## Requirement
Restate the listing below word for word, omitting any images.

## Recorded data
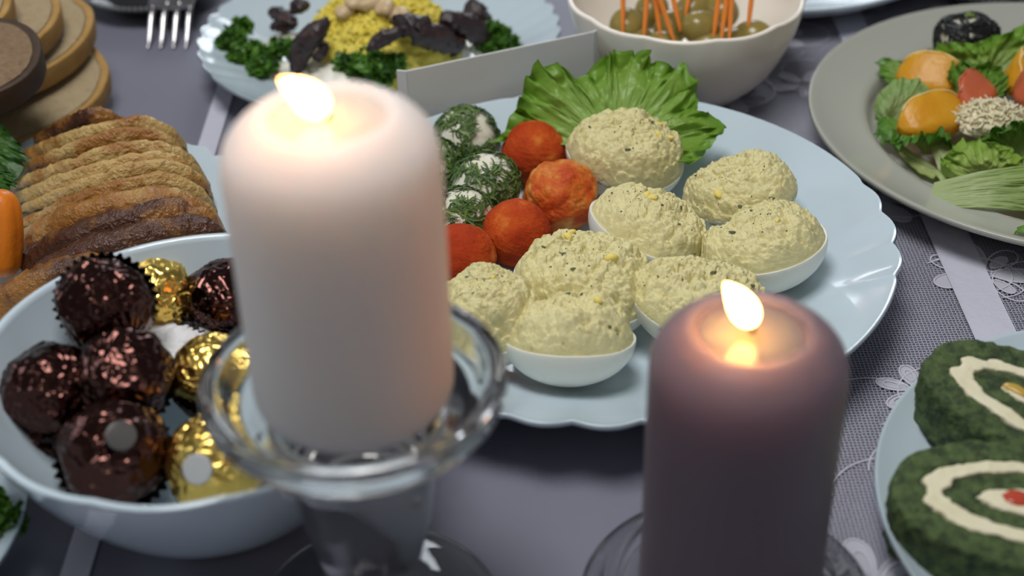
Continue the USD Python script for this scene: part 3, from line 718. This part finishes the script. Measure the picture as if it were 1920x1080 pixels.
leafthing('lettuce_leaf', 'dark green crinkled lettuce right of the cheese heap', (1905, 300, .014), [(1840, 275, .024), (1855, 250, .032), (1890, 238, .036), (1930, 225, .038), (1990, 240, .034), (2000, 290, .024), (1960, 340, .016)], seed=18, ruffle=.0048, nr=44, nt=320, freq=17, ca=(0.32, 0.46, 0.13), cb=(0.15, 0.36, 0.033), edge=(0.096, 0.272, 0.0224))
leafthing('lettuce_leaf', 'pale ribbed iceberg wedge at the front of the orange salad', [(1738, 390, .0135), (1752, 342, .020)], [(2010, 412, .012), (2020, 375, .017), (2010, 340, .023), (1975, 308, .026)], seed=19, s0=0.0, ruffle=.0011, mid=.011, nr=60, nt=260, freq=13, pw=.8, ca=(.54, .65, .32), cb=(.40, .58, .16), edge=(.38, .57, .15))
leafthing('lettuce_leaf', 'small green lettuce scrap on the near rim of the cream plate', (1935, 450, .020), [(1902, 438, .021), (1912, 426, .023), (1940, 418, .023), (1960, 435, .021)], seed=20, ruffle=.0008, nr=16, nt=60, freq=5, cb=(0.18, 0.42, 0.045))
wedge('orange_segment', 'upper orange segment beside the ruffled lettuce tip', at(1746, 150, .024), .0170, .0105, .0140, -28, -18, 1, M['orange'], M['orange_pith'], 'orange segment', SG)
wedge('orange_segment', 'lower orange segment touching the cheese heap', at(1748, 224, .022), .0190, .0105, .0135, 22, -22, 2, M['orange'], M['orange_pith'], 'orange segment', SG)
wedge('orange_segment', 'orange segment cut by the right edge above the cheese', at(1918, 142, .030), .0150, .0100, .0130, 70, -10, 3, M['orange'], M['orange_pith'], 'orange segment', SG)
wedge('orange_segment', 'sliver of orange at the right edge behind the front lettuce', at(1935, 345, .018), .0130, .0085, .0100, 80, 10, 4, M['orange'], M['orange_pith'], 'orange segment', SG)
wedge('tomato_wedge', 'tomato wedge with a flat cut side left of the cheese heap', at(1828, 180, .026), .0135, .0095, .0130, 52, -30, 5, M['tomato'], M['tomato'], 'tomato wedge', SG)
wedge('tomato_wedge', 'bright red tomato wedge cut by the right edge', at(1935, 165, .034), .0130, .0090, .0120, 75, -10, 6, M['tomato'], M['tomato'], 'tomato wedge', SG)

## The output
Continue the USD Python script for this scene: part 3, from line 718. This part finishes the script. Measure the picture as if it were 1920x1080 pixels.
leafthing('lettuce_leaf', 'dark green crinkled lettuce right of the cheese heap', (1905, 300, .014), [(1840, 275, .024), (1855, 250, .032), (1890, 238, .036), (1930, 225, .038), (1990, 240, .034), (2000, 290, .024), (1960, 340, .016)], seed=18, ruffle=.0048, nr=44, nt=320, freq=17, ca=(0.32, 0.46, 0.13), cb=(0.15, 0.36, 0.033), edge=(0.096, 0.272, 0.0224))
leafthing('lettuce_leaf', 'pale ribbed iceberg wedge at the front of the orange salad', [(1738, 390, .0135), (1752, 342, .020)], [(2010, 412, .012), (2020, 375, .017), (2010, 340, .023), (1975, 308, .026)], seed=19, s0=0.0, ruffle=.0011, mid=.011, nr=60, nt=260, freq=13, pw=.8, ca=(.54, .65, .32), cb=(.40, .58, .16), edge=(.38, .57, .15))
leafthing('lettuce_leaf', 'small green lettuce scrap on the near rim of the cream plate', (1935, 450, .020), [(1902, 438, .021), (1912, 426, .023), (1940, 418, .023), (1960, 435, .021)], seed=20, ruffle=.0008, nr=16, nt=60, freq=5, cb=(0.18, 0.42, 0.045))
wedge('orange_segment', 'upper orange segment beside the ruffled lettuce tip', at(1746, 150, .024), .0170, .0105, .0140, -28, -18, 1, M['orange'], M['orange_pith'], 'orange segment', SG)
wedge('orange_segment', 'lower orange segment touching the cheese heap', at(1748, 224, .022), .0190, .0105, .0135, 22, -22, 2, M['orange'], M['orange_pith'], 'orange segment', SG)
wedge('orange_segment', 'orange segment cut by the right edge above the cheese', at(1918, 142, .030), .0150, .0100, .0130, 70, -10, 3, M['orange'], M['orange_pith'], 'orange segment', SG)
wedge('orange_segment', 'sliver of orange at the right edge behind the front lettuce', at(1935, 345, .018), .0130, .0085, .0100, 80, 10, 4, M['orange'], M['orange_pith'], 'orange segment', SG)
wedge('tomato_wedge', 'tomato wedge with a flat cut side left of the cheese heap', at(1828, 180, .026), .0135, .0095, .0130, 52, -30, 5, M['tomato'], M['tomato'], 'tomato wedge', SG)
wedge('tomato_wedge', 'bright red tomato wedge cut by the right edge', at(1935, 165, .034), .0130, .0090, .0120, 75, -10, 6, M['tomato'], M['tomato'], 'tomato wedge', SG)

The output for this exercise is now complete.